Kararın oldukça ses getirmesi beklenmektedir. Zira, her ne kadar bir AİHM kararına atıf yapılmış olsa da, atıf yapılan kararda ölçülülük temelli ciddi bir değerlendirme yapılıp, bir kaç noktada uygun bulunan bir durum söz konusu iken, terörle mücadele, suçun önlenmesi gibi Devlet’in klasik yükümlülüğüne genel bir atıfla, süresiz ve sınırsız bir şekilde gözetim yapılmasının önünün bir idari kararla açılması hukuka uygun sayılamaz.

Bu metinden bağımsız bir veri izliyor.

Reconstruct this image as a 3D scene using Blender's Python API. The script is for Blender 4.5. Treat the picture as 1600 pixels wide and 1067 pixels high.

Öncesinde, kamu görevlilerinin mesai giriş çıkışlarının kayıt altına alınması ile ilgili kararlarında, yasal düzenleme olmaksızın bu amaçla gözetim yapılamayacağına hükmeden Danıştay’ın, bu karar ile ilgili büyükşehir sınırları içerisinde trafik güvenliği ile yetkili bir organ olan UKOME’ye, Devlet’in temel varlık sebeplerinden olan bir konuda (güvenlik) yetki vermesi, temel hak ve özgürlüklerin ancak yasayla düzenlenebileceği temel ilkesinin ihlalidir. Zira, gerek AİHM, gerekse Anayasa Mahkemesi kararlarında “kanunilik” unsurunun şekilsel anlamda bir “kanun” anlamına gelmediği, öngörülen amaca ulaşmaya elverişli, kaliteli bir “kanun” anlamında olduğu vurgulanmıştır.

Devletin terörle ve suçla mücadelesi, temel varlık sebeplerinden “birisi”dir; tek varlık sebebi değil. Çağdaş, demokratik, laik ve sosyal bir hukuk devletinin, güvenlik dışında, yurttaşlarının insanlık onuruna yaraşır bir yaşam sürmesini sağlamak gibi daha üst ödevleri, yükümlülükleri vardır. Dolayısıyla, bir yükümlülüğü yerine getirirken, diğer temel haklara uyumun gözetilmesi bir zorunluluktur.

Olayımızda, hiçbir sınırlama (süre, konu, yer) getirilmeksizin bütün taksilerde gözetimin mümkün hale gelmesi, Devlet’in sürekli bir olağanüstü hal durumunda olması ile eşdeğer bir durum yaratacak, bu da, temel hak ve özgürlüklerin düzenlenmesinde yapılan ölçülük denetiminin (elverişlilik, gereklilik ve orantılılık) en azından orantılılık ve gereklilik alt ilkelerine aykırılığını doğuracaktır.

Umuyoruz ki bu konu Anayasa Mahkemesi önüne götürülmüştür. Özgürlük – güvenlik ikileminde/dengesinde, ağırlığı tümüyle güvenliğe veren bu tür karar ve uygulamalar, hiçbirimizin içinde bulunmaktan çok da hoşnut olmadığı, olmayacağı siyasal sistemlere yol açabilecektir.